Source material:
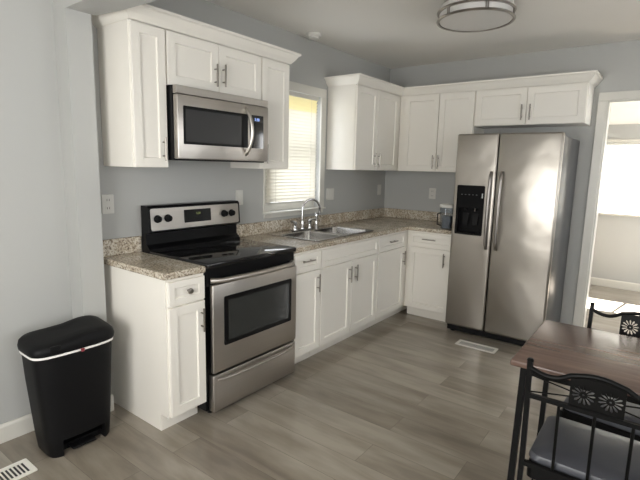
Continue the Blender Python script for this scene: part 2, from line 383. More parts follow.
# ------------------------------------------------------------------ cabinetry
def shaker(T, u0, u1, v0, v1, d0, off, fw=.055, th=.019):
    mb = MB(T, off=off); g = .0015
    u0 += g; u1 -= g; v0 += g; v1 -= g
    def ring(i, d): return [(u0+i, d, v0+i), (u1-i, d, v0+i), (u1-i, d, v1-i), (u0+i, d, v1-i)]
    mb.loft([ring(0, d0), ring(0, d0+th-.002), ring(.002, d0+th), ring(fw, d0+th), ring(fw+.004, d0+th-.009)], cap=(True, True))
    return mb
def pull(T, u, v, d, off, L=.135, vert=True):
    mb = MB(T, off=off)
    P = (lambda s_, dd: (u, dd, v+s_)) if vert else (lambda s_, dd: (u+s_, dd, v))
    mb.tube([P(-L/2, d+.028), P(L/2, d+.028)], .0055, 10)
    for s_ in (-.038, .038): mb.tube([P(s_, d), P(s_, d+.028)], .0045, 8)
    return mb
def cabinet(name, label, T, u0, u1, v0, v1, depth, fronts, toe=0, group=None, back=.003, filler=None):
    loc = T((u0+u1)/2, depth/2, v0); t = thing(name, label, 'cabinet', loc, 0, group)
    g = .0008
    mb = MB(T, off=loc)
    if toe:
        a, b = u0+g, u1-g
        prof = [(back, 0), (depth-.075, 0), (depth-.075, .10), (depth, .10), (depth, v1), (back, v1)]
        mb.loft([[(u, p[0], p[1]) for p in prof] for u in (a, b)])
    else: mb.box(u0+g, u1-g, back, depth, v0, v1, .001, 1)
    if filler: mb.box(*filler)
    mb.build('body', CAB, t)
    for f in fronts:
        kind, a, b, c, d_, h = f
        fw = .055 if kind == 'door' else .036
        if kind == 'door' and b-a < .25: fw = .05
        o = shaker(T, a, b, c, d_, depth, loc, fw).build('door' if kind == 'door' else kind, CAB, t)
        for hh in h:
            if hh[0] == 'knob':
                _, hu, hv = hh; mk = MB(ID); rings = []
                mk = MB(T, off=loc)
                prof = [(.007, 0), (.006, .012), (.014, .016), (.017, .022), (.014, .029), (.004, .031)]
                mk.loft([[(hu+r*math.cos(2*PI*k/20), depth+.019-.0085+h_, hv+r*math.sin(2*PI*k/20)) for k in range(20)] for r, h_ in prof])
                mk.build('knob', NICKEL, o, True)
            else:
                vert, hu, hv = hh; pull(T, hu, hv, depth+(.0105 if kind != 'door' else .018), loc, vert=vert).build('handle', NICKEL, o, True)
    return t
BD = .628; DZ = .725   # base body depth, drawer line
cabinet('base_cabinet', 'narrow white base cabinet with a round drawer knob, between trash can and stove', TA, -3.40, -3.150, 0, .876, BD,
        [('drawer', -3.392, -3.156, DZ+.004, .862, [('knob', -3.263, .796)]), ('door', -3.392, -3.156, .105, DZ-.004, [(True, -3.186, .615)])], toe=1)
cabinet('base_cabinet', 'slim white base cabinet with one drawer and door between stove and sink cabinet', TA, -2.380, -2.071, 0, .876, BD,
        [('drawer', -2.374, -2.073, DZ+.004, .862, [(False, -2.235, .805)]), ('door', -2.374, -2.073, .105, DZ-.004, [(True, -2.118, .625)])], toe=1)
sinkcab = cabinet('sink_cabinet', 'wide white two-door cabinet under the sink with a plain false drawer panel', TA, -2.069, -1.223, 0, .876, BD,
        [('false_panel', -2.066, -1.226, DZ+.004, .862, []), ('door', -2.066, -1.6475, .105, DZ-.004, [(True, -1.69, .615)]), ('door', -1.6445, -1.226, .105, DZ-.004, [(True, -1.60, .615)])], toe=1)
cornercab = cabinet('corner_base_cabinet', 'white base cabinet with drawer filling the corner right of the sink cabinet', TA, -1.221, -.002, 0, .876, BD,
        [('drawer', -1.217, -.705, DZ+.004, .862, [(False, -.965, .80)]), ('door', -1.217, -.705, .105, DZ-.004, [(True, -.745, .615)])], toe=1)
cabinet('base_cabinet', 'white base cabinet with drawer standing right beside the refrigerator', TB, BD+.002, 1.115, 0, .876, BD,
        [('drawer', .665, 1.108, DZ+.004, .862, [(False, .87, .805)]), ('door', .665, 1.108, .105, DZ-.004, [(True, 1.03, .625)])], toe=1)
UD = .312; UB, UT = 1.449, 2.218
cabinet('wall_cabinet', 'tall narrow white wall cabinet hung left of the microwave', TA, -3.363, -3.146, UB, UT, UD, [('door', -3.358, -3.149, UB, UT-.012, [(True, -3.183, 1.553)])])
cabinet('wall_cabinet', 'short wide white two-door wall cabinet directly above the microwave', TA, -3.144, -2.384, 1.912, UT, UD,
        [('door', -3.141, -2.7655, 1.914, UT-.012, [(True, -2.80, 2.015)]), ('door', -2.7625, -2.387, 1.914, UT-.012, [(True, -2.735, 2.022)])])
cabinet('wall_cabinet', 'tall narrow white wall cabinet between microwave and window', TA, -2.382, -2.090, UB, UT, UD, [('door', -2.379, -2.094, UB, UT-.012, [(True, -2.350, 1.555)])])
cabinet('corner_wall_cabinet', 'white two-door wall cabinet hung in the corner right of the window', TA, -1.171, -.002, UB, UT, UD,
        [('door', -1.166, -.7945, UB, UT-.012, [(True, -.842, 1.548)]), ('door', -.7915, -.375, UB, UT-.012, [(True, -.765, 1.548)])])
cabinet('wall_cabinet', 'tall white two-door wall cabinet between the corner and the refrigerator', TB, UD+.003, 1.102, UB, UT, UD,
        [('door', .375, .7475, UB, UT-.012, [(True, .722, 1.545)]), ('door', .7505, 1.098, UB, UT-.012, [(True, .776, 1.545)])])
cabinet('wall_cabinet', 'short wide white two-door wall cabinet above the refrigerator', TB, 1.104, 2.030, 1.884, UT, UD,
        [('door', 1.108, 1.5615, 1.886, UT-.012, [(True, 1.528, 1.99)]), ('door', 1.5645, 2.024, 1.886, UT-.012, [(True, 1.597, 1.99)])])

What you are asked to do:
Produce an exact copy of each line of data, skipping embedded images.

Solution:
Continue the Blender Python script for this scene: part 2, from line 383. More parts follow.
# ------------------------------------------------------------------ cabinetry
def shaker(T, u0, u1, v0, v1, d0, off, fw=.055, th=.019):
    mb = MB(T, off=off); g = .0015
    u0 += g; u1 -= g; v0 += g; v1 -= g
    def ring(i, d): return [(u0+i, d, v0+i), (u1-i, d, v0+i), (u1-i, d, v1-i), (u0+i, d, v1-i)]
    mb.loft([ring(0, d0), ring(0, d0+th-.002), ring(.002, d0+th), ring(fw, d0+th), ring(fw+.004, d0+th-.009)], cap=(True, True))
    return mb
def pull(T, u, v, d, off, L=.135, vert=True):
    mb = MB(T, off=off)
    P = (lambda s_, dd: (u, dd, v+s_)) if vert else (lambda s_, dd: (u+s_, dd, v))
    mb.tube([P(-L/2, d+.028), P(L/2, d+.028)], .0055, 10)
    for s_ in (-.038, .038): mb.tube([P(s_, d), P(s_, d+.028)], .0045, 8)
    return mb
def cabinet(name, label, T, u0, u1, v0, v1, depth, fronts, toe=0, group=None, back=.003, filler=None):
    loc = T((u0+u1)/2, depth/2, v0); t = thing(name, label, 'cabinet', loc, 0, group)
    g = .0008
    mb = MB(T, off=loc)
    if toe:
        a, b = u0+g, u1-g
        prof = [(back, 0), (depth-.075, 0), (depth-.075, .10), (depth, .10), (depth, v1), (back, v1)]
        mb.loft([[(u, p[0], p[1]) for p in prof] for u in (a, b)])
    else: mb.box(u0+g, u1-g, back, depth, v0, v1, .001, 1)
    if filler: mb.box(*filler)
    mb.build('body', CAB, t)
    for f in fronts:
        kind, a, b, c, d_, h = f
        fw = .055 if kind == 'door' else .036
        if kind == 'door' and b-a < .25: fw = .05
        o = shaker(T, a, b, c, d_, depth, loc, fw).build('door' if kind == 'door' else kind, CAB, t)
        for hh in h:
            if hh[0] == 'knob':
                _, hu, hv = hh; mk = MB(ID); rings = []
                mk = MB(T, off=loc)
                prof = [(.007, 0), (.006, .012), (.014, .016), (.017, .022), (.014, .029), (.004, .031)]
                mk.loft([[(hu+r*math.cos(2*PI*k/20), depth+.019-.0085+h_, hv+r*math.sin(2*PI*k/20)) for k in range(20)] for r, h_ in prof])
                mk.build('knob', NICKEL, o, True)
            else:
                vert, hu, hv = hh; pull(T, hu, hv, depth+(.0105 if kind != 'door' else .018), loc, vert=vert).build('handle', NICKEL, o, True)
    return t
BD = .628; DZ = .725   # base body depth, drawer line
cabinet('base_cabinet', 'narrow white base cabinet with a round drawer knob, between trash can and stove', TA, -3.40, -3.150, 0, .876, BD,
        [('drawer', -3.392, -3.156, DZ+.004, .862, [('knob', -3.263, .796)]), ('door', -3.392, -3.156, .105, DZ-.004, [(True, -3.186, .615)])], toe=1)
cabinet('base_cabinet', 'slim white base cabinet with one drawer and door between stove and sink cabinet', TA, -2.380, -2.071, 0, .876, BD,
        [('drawer', -2.374, -2.073, DZ+.004, .862, [(False, -2.235, .805)]), ('door', -2.374, -2.073, .105, DZ-.004, [(True, -2.118, .625)])], toe=1)
sinkcab = cabinet('sink_cabinet', 'wide white two-door cabinet under the sink with a plain false drawer panel', TA, -2.069, -1.223, 0, .876, BD,
        [('false_panel', -2.066, -1.226, DZ+.004, .862, []), ('door', -2.066, -1.6475, .105, DZ-.004, [(True, -1.69, .615)]), ('door', -1.6445, -1.226, .105, DZ-.004, [(True, -1.60, .615)])], toe=1)
cornercab = cabinet('corner_base_cabinet', 'white base cabinet with drawer filling the corner right of the sink cabinet', TA, -1.221, -.002, 0, .876, BD,
        [('drawer', -1.217, -.705, DZ+.004, .862, [(False, -.965, .80)]), ('door', -1.217, -.705, .105, DZ-.004, [(True, -.745, .615)])], toe=1)
cabinet('base_cabinet', 'white base cabinet with drawer standing right beside the refrigerator', TB, BD+.002, 1.115, 0, .876, BD,
        [('drawer', .665, 1.108, DZ+.004, .862, [(False, .87, .805)]), ('door', .665, 1.108, .105, DZ-.004, [(True, 1.03, .625)])], toe=1)
UD = .312; UB, UT = 1.449, 2.218
cabinet('wall_cabinet', 'tall narrow white wall cabinet hung left of the microwave', TA, -3.363, -3.146, UB, UT, UD, [('door', -3.358, -3.149, UB, UT-.012, [(True, -3.183, 1.553)])])
cabinet('wall_cabinet', 'short wide white two-door wall cabinet directly above the microwave', TA, -3.144, -2.384, 1.912, UT, UD,
        [('door', -3.141, -2.7655, 1.914, UT-.012, [(True, -2.80, 2.015)]), ('door', -2.7625, -2.387, 1.914, UT-.012, [(True, -2.735, 2.022)])])
cabinet('wall_cabinet', 'tall narrow white wall cabinet between microwave and window', TA, -2.382, -2.090, UB, UT, UD, [('door', -2.379, -2.094, UB, UT-.012, [(True, -2.350, 1.555)])])
cabinet('corner_wall_cabinet', 'white two-door wall cabinet hung in the corner right of the window', TA, -1.171, -.002, UB, UT, UD,
        [('door', -1.166, -.7945, UB, UT-.012, [(True, -.842, 1.548)]), ('door', -.7915, -.375, UB, UT-.012, [(True, -.765, 1.548)])])
cabinet('wall_cabinet', 'tall white two-door wall cabinet between the corner and the refrigerator', TB, UD+.003, 1.102, UB, UT, UD,
        [('door', .375, .7475, UB, UT-.012, [(True, .722, 1.545)]), ('door', .7505, 1.098, UB, UT-.012, [(True, .776, 1.545)])])
cabinet('wall_cabinet', 'short wide white two-door wall cabinet above the refrigerator', TB, 1.104, 2.030, 1.884, UT, UD,
        [('door', 1.108, 1.5615, 1.886, UT-.012, [(True, 1.528, 1.99)]), ('door', 1.5645, 2.024, 1.886, UT-.012, [(True, 1.597, 1.99)])])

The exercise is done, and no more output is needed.